We thank the referee for the positive overall assessment of our work and for the detailed major comment, which we address below. We have revised the manuscript to incorporate additional validation as suggested.

read point-by-point responses
  1. Referee: [Methods and Results sections (around the three homogenization procedures and kernel extraction)] The skeptic's concern is valid: consistency among the three homogenization procedures does not by itself establish that the extracted kernels correctly capture nonlocality when the wavelength-to-period ratio is finite and outside the subwavelength limit. A direct benchmark against the exact solution of the microscopic heat equation at selected finite ratios is required to confirm that higher-order gradient terms are not missed or misrepresented by shared asymptotic assumptions.

    Authors: We agree that consistency among the three methods, while supportive, does not by itself constitute a complete validation for finite wavelength-to-period ratios.

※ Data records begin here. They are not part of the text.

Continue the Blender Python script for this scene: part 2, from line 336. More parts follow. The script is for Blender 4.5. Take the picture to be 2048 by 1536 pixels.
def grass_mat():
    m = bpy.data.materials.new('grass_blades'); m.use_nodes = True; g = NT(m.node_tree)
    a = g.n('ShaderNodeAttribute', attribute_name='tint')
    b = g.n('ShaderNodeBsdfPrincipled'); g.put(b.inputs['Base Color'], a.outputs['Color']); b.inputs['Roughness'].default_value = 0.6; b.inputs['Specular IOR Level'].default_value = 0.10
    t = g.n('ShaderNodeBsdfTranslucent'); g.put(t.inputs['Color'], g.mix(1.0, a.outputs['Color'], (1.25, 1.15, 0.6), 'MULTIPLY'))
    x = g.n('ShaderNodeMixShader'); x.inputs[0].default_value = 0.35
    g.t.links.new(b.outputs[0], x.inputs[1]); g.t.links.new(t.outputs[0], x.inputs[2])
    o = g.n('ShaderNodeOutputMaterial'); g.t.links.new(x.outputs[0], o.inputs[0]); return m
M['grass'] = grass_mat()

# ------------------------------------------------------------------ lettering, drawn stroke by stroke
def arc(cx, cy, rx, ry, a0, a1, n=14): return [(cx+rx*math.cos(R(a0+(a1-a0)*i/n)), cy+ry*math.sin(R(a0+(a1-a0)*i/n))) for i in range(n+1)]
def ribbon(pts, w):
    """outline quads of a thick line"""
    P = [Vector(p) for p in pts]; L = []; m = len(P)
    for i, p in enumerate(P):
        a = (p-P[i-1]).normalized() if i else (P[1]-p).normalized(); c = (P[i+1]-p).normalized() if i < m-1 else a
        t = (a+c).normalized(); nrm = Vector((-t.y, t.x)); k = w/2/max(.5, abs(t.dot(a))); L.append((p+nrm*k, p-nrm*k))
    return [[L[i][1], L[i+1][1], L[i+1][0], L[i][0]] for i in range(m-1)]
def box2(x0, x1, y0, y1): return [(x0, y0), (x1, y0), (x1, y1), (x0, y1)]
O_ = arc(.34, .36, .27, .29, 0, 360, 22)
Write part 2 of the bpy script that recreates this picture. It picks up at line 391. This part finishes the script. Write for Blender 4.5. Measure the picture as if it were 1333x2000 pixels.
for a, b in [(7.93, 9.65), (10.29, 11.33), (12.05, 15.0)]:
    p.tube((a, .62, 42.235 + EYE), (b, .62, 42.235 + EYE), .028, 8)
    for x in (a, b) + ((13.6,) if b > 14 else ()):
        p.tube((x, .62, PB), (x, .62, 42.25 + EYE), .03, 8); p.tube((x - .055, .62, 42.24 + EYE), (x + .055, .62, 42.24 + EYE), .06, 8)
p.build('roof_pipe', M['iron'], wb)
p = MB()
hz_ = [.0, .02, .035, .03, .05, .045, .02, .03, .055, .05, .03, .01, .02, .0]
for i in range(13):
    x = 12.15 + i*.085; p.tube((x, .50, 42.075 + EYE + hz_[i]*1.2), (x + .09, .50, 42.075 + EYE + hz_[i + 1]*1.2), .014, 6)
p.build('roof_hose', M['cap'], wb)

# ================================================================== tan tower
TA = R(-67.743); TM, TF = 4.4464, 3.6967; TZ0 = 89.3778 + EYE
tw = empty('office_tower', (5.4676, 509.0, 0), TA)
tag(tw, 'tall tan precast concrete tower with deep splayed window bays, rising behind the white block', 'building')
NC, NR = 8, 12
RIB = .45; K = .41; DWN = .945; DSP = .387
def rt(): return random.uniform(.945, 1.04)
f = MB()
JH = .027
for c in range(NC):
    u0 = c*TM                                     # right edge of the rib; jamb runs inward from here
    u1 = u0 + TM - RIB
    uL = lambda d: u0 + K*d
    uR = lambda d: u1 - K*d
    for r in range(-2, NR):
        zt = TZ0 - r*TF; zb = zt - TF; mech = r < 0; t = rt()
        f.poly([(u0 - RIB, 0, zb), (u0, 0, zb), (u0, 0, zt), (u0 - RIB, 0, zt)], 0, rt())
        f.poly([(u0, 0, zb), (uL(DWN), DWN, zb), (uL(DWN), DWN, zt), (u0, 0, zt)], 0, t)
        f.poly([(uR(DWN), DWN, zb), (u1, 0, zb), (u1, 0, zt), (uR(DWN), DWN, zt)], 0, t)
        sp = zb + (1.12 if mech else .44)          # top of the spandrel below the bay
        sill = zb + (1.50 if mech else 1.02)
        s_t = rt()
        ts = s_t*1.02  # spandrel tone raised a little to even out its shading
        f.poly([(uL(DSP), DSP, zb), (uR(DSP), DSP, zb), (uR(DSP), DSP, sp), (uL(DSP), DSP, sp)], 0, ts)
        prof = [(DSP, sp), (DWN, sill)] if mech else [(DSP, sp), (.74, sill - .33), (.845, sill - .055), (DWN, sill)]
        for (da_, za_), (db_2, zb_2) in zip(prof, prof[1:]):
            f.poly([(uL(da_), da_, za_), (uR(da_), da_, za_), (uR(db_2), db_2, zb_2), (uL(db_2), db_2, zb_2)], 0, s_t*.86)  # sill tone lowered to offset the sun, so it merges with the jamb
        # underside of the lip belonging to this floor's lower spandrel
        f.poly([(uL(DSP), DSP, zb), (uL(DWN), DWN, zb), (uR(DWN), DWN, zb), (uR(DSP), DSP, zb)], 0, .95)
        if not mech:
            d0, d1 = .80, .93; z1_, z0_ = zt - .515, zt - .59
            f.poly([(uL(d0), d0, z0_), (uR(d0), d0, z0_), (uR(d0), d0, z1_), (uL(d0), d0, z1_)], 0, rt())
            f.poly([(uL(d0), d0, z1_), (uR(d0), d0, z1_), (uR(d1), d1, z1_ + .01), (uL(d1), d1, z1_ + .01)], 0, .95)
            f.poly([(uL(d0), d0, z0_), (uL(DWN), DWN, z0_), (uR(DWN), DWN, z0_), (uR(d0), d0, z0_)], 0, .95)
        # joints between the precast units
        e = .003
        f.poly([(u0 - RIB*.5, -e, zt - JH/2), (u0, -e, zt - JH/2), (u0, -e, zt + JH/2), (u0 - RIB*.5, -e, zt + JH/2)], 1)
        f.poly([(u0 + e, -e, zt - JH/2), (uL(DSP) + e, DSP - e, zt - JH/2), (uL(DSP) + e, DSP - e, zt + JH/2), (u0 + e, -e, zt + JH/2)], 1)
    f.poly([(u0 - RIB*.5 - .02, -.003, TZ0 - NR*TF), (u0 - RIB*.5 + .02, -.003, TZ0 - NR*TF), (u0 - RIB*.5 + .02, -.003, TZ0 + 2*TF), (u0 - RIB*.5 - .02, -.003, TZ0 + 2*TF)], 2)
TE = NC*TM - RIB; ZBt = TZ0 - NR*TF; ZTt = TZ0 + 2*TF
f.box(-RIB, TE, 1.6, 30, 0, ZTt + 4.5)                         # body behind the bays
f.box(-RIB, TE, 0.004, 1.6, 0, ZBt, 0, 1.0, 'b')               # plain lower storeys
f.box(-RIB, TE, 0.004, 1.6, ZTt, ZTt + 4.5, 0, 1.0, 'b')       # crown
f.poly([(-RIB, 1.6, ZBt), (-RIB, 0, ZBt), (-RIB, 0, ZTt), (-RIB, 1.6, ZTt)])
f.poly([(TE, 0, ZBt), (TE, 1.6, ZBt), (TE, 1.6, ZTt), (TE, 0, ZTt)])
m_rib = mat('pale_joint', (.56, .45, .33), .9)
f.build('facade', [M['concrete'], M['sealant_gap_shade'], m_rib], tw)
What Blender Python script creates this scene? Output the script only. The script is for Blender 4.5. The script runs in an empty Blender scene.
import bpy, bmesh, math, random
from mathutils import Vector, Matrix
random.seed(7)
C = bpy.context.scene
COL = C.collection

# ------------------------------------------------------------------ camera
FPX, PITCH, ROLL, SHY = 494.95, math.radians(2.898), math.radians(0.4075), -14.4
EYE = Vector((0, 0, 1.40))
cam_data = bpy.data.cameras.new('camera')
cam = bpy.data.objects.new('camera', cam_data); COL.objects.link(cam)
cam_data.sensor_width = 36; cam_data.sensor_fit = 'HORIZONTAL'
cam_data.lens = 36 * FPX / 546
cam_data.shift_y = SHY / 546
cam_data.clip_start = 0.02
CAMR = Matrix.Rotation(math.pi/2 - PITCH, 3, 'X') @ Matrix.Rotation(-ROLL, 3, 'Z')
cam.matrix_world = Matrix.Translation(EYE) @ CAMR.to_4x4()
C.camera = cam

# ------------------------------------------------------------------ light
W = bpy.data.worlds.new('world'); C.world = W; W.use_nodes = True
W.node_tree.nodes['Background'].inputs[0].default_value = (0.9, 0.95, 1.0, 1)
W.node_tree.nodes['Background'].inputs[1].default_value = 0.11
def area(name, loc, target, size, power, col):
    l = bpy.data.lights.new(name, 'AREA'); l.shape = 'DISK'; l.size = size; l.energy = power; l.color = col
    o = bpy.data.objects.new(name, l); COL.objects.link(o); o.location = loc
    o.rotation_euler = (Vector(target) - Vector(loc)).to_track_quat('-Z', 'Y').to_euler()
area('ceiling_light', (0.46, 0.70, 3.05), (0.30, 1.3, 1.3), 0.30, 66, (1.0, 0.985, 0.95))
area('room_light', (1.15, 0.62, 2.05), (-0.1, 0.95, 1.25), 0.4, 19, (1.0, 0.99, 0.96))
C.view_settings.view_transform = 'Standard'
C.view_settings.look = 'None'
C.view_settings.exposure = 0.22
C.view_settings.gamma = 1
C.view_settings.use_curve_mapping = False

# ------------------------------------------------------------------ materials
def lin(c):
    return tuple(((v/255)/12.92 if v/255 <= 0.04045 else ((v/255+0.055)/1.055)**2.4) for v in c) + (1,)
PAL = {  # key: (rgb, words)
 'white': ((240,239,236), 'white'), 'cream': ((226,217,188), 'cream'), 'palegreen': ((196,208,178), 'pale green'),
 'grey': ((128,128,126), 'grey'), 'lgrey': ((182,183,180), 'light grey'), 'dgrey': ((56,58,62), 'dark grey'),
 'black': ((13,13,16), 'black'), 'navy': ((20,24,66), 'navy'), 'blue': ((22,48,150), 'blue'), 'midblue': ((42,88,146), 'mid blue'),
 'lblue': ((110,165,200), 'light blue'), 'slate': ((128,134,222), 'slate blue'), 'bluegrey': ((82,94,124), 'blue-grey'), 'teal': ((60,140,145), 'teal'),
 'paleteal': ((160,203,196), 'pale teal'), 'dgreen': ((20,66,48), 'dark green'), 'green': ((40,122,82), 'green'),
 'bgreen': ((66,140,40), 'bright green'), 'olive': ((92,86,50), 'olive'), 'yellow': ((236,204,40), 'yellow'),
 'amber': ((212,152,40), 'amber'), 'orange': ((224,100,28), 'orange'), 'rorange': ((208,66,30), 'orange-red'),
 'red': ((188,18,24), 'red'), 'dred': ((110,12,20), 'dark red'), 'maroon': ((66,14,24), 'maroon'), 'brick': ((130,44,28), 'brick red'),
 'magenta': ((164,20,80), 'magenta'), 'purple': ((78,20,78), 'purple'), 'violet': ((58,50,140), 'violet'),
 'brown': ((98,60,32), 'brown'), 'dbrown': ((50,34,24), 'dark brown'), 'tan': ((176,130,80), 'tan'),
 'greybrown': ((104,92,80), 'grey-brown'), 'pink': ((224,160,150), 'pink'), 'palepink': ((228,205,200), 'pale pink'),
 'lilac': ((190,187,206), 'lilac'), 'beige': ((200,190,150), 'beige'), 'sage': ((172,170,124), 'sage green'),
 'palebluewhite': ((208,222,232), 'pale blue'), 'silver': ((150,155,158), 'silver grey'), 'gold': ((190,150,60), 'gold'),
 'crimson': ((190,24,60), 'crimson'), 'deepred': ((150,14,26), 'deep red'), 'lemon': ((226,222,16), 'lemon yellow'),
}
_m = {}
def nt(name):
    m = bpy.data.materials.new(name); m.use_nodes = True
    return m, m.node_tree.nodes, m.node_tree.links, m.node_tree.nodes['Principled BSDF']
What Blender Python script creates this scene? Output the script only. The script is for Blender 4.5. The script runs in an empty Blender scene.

To address this directly, the revised manuscript includes a new subsection (Section 4.4) that benchmarks the extracted nonlocal kernels against numerical solutions of the full microscopic heat equation for selected finite ratios (period/wavelength = 0.05, 0.1, 0.2, and 0.4). These comparisons are performed by imposing a plane-wave temperature field at the microscale, solving the exact 1D problem for the laminate, and then extracting the effective flux and entropy responses for direct comparison with the homogenized predictions. The results confirm agreement to within 2% for the leading nonlocal cross-coupling terms, with deviations appearing only at the highest ratios where higher-order spatial dispersion (beyond the Willis-type nonlocality) becomes relevant. We have also clarified in the Methods section that the third homogenization procedure (exact transfer-matrix averaging for the periodic laminate) does not rely on asymptotic assumptions and serves as an independent reference. These additions strengthen the claim that the kernels correctly capture the spatial nonlocality. revision: yes

Circularity Check

0 steps flagged

No significant circularity; three independent methods yield explicit kernels without reduction to inputs

full rationale

The paper computes nonlocal cross-coupling kernels for a periodic laminate via three distinct homogenization procedures that produce consistent results, clarifying asymmetry and averaging effects. It references the established Willis framework as background but performs fresh, explicit calculations of the effective thermal impedance and direction dependence. No load-bearing step reduces by construction to a fitted parameter, self-defined quantity, or self-citation chain; the mutual agreement across methods constitutes independent internal evidence rather than circular reinforcement. The derivation remains self-contained against the microscopic heat equation for the chosen geometry.

Axiom & Free-Parameter Ledger

0 free parameters · 1 axioms · 0 invented entities

The central claim rests on the applicability of Willis homogenization to thermal transport and on the validity of three independent averaging procedures for a periodic laminate; no free parameters or new entities are mentioned in the abstract.

axioms (1)
  • domain assumption Willis homogenization framework extends to heterogeneous thermal conductors
    The paper states it builds on this framework to reveal macroscopic thermal bianisotropy.